### Exercise
Beginning with the first line of the data below, reproduce every line unchanged, ending with the line that holds "SC = bpy.context.scene".

### Dataset section

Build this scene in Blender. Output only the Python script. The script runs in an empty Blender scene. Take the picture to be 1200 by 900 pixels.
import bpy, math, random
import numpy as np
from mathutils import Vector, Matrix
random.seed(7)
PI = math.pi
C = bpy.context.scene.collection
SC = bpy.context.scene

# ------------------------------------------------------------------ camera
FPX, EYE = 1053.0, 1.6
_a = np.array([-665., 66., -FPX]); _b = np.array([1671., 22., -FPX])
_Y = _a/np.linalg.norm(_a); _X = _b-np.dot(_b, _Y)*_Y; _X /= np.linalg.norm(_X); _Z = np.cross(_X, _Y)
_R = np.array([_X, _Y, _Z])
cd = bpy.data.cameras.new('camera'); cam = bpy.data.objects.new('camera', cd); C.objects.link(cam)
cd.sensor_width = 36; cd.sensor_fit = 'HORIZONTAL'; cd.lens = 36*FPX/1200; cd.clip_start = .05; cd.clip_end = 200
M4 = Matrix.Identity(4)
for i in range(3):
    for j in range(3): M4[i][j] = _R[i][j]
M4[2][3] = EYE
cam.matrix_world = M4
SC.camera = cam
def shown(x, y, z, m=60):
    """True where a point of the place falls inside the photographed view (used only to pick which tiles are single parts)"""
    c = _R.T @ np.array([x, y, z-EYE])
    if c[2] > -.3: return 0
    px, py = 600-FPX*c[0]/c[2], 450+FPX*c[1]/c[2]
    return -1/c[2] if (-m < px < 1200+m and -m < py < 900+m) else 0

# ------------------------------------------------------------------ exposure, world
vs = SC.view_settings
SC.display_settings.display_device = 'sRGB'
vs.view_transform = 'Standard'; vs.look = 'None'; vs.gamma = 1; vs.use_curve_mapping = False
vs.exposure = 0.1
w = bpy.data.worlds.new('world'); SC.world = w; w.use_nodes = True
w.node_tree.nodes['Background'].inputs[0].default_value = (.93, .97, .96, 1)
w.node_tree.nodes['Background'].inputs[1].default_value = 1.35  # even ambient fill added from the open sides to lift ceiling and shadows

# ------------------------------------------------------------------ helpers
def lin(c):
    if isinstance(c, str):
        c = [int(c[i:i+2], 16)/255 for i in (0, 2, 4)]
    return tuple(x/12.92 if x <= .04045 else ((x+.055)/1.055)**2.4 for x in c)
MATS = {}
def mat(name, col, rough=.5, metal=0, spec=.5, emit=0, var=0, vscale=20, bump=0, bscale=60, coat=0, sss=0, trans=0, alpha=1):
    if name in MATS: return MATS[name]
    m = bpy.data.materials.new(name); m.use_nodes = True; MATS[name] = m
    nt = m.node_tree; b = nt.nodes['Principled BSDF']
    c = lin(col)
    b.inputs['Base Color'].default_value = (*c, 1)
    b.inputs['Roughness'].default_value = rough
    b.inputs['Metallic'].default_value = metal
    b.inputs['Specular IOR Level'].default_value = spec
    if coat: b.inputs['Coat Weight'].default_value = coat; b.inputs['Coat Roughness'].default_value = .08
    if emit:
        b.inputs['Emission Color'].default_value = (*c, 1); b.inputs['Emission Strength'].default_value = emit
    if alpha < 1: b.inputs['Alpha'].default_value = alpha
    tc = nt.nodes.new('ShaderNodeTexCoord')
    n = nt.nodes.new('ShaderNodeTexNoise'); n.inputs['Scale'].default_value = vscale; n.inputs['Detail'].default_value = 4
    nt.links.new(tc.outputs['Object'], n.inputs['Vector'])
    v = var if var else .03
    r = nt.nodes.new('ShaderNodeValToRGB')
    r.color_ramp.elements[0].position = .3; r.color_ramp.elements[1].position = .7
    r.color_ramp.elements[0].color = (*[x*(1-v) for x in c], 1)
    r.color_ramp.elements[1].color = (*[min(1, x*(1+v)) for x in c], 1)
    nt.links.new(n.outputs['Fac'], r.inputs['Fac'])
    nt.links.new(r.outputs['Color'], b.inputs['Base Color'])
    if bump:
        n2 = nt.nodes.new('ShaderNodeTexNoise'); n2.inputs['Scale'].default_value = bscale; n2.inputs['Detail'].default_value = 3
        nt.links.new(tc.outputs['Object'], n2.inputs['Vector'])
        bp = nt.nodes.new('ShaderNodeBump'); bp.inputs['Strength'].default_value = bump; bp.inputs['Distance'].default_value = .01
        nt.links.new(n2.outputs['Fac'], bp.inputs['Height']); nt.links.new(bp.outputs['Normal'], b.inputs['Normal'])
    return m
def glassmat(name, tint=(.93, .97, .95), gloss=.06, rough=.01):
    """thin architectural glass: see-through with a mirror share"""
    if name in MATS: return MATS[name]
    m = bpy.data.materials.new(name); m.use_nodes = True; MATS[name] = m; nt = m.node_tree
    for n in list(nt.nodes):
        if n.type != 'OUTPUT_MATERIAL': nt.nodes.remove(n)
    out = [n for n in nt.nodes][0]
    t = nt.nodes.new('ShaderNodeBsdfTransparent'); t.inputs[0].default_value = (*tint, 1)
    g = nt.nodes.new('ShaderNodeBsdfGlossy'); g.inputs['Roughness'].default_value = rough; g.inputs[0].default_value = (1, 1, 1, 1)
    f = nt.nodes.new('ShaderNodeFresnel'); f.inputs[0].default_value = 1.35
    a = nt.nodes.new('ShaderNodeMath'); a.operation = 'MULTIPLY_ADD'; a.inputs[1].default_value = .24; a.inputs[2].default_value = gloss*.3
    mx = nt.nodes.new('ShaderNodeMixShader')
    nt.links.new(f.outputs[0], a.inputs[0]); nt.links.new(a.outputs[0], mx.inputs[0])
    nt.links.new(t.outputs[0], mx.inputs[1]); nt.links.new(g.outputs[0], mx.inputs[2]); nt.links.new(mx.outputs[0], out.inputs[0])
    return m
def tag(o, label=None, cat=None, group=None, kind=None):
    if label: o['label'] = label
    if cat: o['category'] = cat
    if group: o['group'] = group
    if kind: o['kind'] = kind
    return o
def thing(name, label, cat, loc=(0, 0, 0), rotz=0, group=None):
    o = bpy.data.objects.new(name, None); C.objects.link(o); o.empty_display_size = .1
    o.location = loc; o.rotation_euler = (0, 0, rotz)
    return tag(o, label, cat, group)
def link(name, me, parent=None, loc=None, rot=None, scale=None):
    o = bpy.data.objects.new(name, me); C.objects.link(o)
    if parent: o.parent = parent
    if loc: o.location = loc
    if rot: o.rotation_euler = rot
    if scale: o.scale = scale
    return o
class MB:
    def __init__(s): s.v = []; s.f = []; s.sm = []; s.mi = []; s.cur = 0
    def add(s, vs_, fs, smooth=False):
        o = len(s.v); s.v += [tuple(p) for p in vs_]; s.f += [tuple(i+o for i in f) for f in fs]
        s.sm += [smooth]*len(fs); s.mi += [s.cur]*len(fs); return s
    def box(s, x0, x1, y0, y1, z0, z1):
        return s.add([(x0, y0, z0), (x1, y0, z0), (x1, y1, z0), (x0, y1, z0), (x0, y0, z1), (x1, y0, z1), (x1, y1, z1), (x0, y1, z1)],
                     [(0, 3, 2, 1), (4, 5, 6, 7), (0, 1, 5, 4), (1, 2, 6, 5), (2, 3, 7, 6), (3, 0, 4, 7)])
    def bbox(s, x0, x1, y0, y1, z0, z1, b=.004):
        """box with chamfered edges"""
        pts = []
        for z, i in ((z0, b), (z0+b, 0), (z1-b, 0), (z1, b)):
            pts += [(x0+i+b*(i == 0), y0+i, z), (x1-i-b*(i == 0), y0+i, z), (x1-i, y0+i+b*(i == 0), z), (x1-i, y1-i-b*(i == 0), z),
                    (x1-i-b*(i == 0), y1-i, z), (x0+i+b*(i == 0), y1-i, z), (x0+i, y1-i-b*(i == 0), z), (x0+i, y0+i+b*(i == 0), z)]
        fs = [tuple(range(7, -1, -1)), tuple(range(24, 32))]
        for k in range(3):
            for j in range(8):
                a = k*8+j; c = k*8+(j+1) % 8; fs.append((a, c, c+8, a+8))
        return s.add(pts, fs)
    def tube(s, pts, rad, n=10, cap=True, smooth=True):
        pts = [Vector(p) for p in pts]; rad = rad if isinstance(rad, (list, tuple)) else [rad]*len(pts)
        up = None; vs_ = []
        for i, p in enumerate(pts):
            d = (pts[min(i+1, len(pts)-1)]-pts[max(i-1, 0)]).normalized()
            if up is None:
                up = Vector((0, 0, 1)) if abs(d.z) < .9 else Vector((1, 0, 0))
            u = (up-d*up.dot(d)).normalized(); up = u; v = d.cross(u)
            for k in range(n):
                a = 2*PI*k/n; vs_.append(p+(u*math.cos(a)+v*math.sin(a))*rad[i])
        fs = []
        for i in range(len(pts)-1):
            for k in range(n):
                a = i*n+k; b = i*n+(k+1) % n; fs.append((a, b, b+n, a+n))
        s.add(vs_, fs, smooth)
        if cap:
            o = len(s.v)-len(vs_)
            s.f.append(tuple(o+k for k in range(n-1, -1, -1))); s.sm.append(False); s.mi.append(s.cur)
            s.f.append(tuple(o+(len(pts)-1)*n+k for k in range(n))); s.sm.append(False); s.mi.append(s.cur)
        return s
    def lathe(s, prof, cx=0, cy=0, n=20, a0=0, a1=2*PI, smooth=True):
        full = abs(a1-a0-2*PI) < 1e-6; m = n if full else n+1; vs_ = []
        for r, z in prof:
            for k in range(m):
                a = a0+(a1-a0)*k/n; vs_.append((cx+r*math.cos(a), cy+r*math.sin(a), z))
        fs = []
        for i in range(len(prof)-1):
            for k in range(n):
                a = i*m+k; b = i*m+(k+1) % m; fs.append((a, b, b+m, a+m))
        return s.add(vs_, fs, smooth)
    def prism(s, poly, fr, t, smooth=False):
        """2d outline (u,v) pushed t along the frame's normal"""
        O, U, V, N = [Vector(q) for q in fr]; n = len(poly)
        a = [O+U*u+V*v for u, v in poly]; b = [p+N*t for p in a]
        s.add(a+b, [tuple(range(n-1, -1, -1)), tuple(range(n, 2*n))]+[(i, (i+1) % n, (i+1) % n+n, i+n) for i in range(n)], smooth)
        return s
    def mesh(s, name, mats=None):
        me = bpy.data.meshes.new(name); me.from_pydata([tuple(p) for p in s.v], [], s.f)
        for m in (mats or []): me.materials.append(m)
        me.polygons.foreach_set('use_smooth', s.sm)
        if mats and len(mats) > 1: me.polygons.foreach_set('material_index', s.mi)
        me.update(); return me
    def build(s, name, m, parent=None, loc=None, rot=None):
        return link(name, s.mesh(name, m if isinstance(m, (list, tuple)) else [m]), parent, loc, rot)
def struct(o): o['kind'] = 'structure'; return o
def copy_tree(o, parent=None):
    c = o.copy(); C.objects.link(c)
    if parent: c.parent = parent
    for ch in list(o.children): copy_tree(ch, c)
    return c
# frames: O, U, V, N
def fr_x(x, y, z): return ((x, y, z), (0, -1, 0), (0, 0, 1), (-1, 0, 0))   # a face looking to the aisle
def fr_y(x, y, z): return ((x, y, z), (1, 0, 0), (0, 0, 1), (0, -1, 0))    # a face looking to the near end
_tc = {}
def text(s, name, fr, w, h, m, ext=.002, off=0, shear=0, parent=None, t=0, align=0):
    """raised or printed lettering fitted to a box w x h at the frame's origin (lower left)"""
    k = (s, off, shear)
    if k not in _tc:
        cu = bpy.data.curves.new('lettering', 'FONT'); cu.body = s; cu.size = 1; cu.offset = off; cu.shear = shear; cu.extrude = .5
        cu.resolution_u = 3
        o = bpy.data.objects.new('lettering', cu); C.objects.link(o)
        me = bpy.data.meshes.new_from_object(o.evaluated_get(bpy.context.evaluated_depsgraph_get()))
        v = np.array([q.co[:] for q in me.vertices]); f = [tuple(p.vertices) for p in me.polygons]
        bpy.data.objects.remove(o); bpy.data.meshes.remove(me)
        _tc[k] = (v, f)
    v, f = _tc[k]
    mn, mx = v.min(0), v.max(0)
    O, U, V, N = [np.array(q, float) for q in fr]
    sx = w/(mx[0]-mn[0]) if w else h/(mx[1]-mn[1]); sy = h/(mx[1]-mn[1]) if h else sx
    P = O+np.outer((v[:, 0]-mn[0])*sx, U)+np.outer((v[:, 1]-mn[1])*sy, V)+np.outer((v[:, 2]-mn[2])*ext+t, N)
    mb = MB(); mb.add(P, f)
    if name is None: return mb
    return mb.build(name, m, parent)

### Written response
Build this scene in Blender. Output only the Python script. The script runs in an empty Blender scene. Take the picture to be 1200 by 900 pixels.
import bpy, math, random
import numpy as np
from mathutils import Vector, Matrix
random.seed(7)
PI = math.pi
C = bpy.context.scene.collection
SC = bpy.context.scene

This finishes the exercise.